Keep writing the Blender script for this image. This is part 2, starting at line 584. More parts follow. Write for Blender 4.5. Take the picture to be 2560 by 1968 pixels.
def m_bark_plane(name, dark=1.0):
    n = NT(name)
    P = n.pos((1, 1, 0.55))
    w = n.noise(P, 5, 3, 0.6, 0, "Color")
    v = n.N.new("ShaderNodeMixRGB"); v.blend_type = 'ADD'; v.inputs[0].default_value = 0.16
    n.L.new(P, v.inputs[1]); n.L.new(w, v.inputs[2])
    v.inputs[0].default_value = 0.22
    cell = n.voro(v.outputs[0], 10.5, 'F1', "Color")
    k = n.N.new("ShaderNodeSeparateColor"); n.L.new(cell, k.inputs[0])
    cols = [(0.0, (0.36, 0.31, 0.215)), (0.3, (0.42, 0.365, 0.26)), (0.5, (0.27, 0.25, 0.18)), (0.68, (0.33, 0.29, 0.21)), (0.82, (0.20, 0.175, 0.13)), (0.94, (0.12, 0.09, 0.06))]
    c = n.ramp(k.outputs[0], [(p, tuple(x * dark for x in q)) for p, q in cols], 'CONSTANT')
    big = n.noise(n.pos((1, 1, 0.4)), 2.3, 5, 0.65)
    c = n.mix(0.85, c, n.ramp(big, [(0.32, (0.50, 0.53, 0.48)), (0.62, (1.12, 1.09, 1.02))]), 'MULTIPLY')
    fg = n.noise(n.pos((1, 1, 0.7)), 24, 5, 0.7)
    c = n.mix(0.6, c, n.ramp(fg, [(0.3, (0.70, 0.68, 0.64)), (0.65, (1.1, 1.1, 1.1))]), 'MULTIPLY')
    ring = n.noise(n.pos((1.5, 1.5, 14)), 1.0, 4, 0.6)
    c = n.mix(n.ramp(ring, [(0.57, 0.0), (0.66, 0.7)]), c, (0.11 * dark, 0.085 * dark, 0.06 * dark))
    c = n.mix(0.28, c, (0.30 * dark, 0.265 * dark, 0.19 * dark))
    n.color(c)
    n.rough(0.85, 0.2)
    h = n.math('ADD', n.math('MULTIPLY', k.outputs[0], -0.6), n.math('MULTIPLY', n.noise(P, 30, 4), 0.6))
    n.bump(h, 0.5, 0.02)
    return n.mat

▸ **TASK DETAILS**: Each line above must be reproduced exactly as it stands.

▸ **EXERCISE OUTPUT**:
Keep writing the Blender script for this image. This is part 2, starting at line 584. More parts follow. Write for Blender 4.5. Take the picture to be 2560 by 1968 pixels.
def m_bark_plane(name, dark=1.0):
    n = NT(name)
    P = n.pos((1, 1, 0.55))
    w = n.noise(P, 5, 3, 0.6, 0, "Color")
    v = n.N.new("ShaderNodeMixRGB"); v.blend_type = 'ADD'; v.inputs[0].default_value = 0.16
    n.L.new(P, v.inputs[1]); n.L.new(w, v.inputs[2])
    v.inputs[0].default_value = 0.22
    cell = n.voro(v.outputs[0], 10.5, 'F1', "Color")
    k = n.N.new("ShaderNodeSeparateColor"); n.L.new(cell, k.inputs[0])
    cols = [(0.0, (0.36, 0.31, 0.215)), (0.3, (0.42, 0.365, 0.26)), (0.5, (0.27, 0.25, 0.18)), (0.68, (0.33, 0.29, 0.21)), (0.82, (0.20, 0.175, 0.13)), (0.94, (0.12, 0.09, 0.06))]
    c = n.ramp(k.outputs[0], [(p, tuple(x * dark for x in q)) for p, q in cols], 'CONSTANT')
    big = n.noise(n.pos((1, 1, 0.4)), 2.3, 5, 0.65)
    c = n.mix(0.85, c, n.ramp(big, [(0.32, (0.50, 0.53, 0.48)), (0.62, (1.12, 1.09, 1.02))]), 'MULTIPLY')
    fg = n.noise(n.pos((1, 1, 0.7)), 24, 5, 0.7)
    c = n.mix(0.6, c, n.ramp(fg, [(0.3, (0.70, 0.68, 0.64)), (0.65, (1.1, 1.1, 1.1))]), 'MULTIPLY')
    ring = n.noise(n.pos((1.5, 1.5, 14)), 1.0, 4, 0.6)
    c = n.mix(n.ramp(ring, [(0.57, 0.0), (0.66, 0.7)]), c, (0.11 * dark, 0.085 * dark, 0.06 * dark))
    c = n.mix(0.28, c, (0.30 * dark, 0.265 * dark, 0.19 * dark))
    n.color(c)
    n.rough(0.85, 0.2)
    h = n.math('ADD', n.math('MULTIPLY', k.outputs[0], -0.6), n.math('MULTIPLY', n.noise(P, 30, 4), 0.6))
    n.bump(h, 0.5, 0.02)
    return n.mat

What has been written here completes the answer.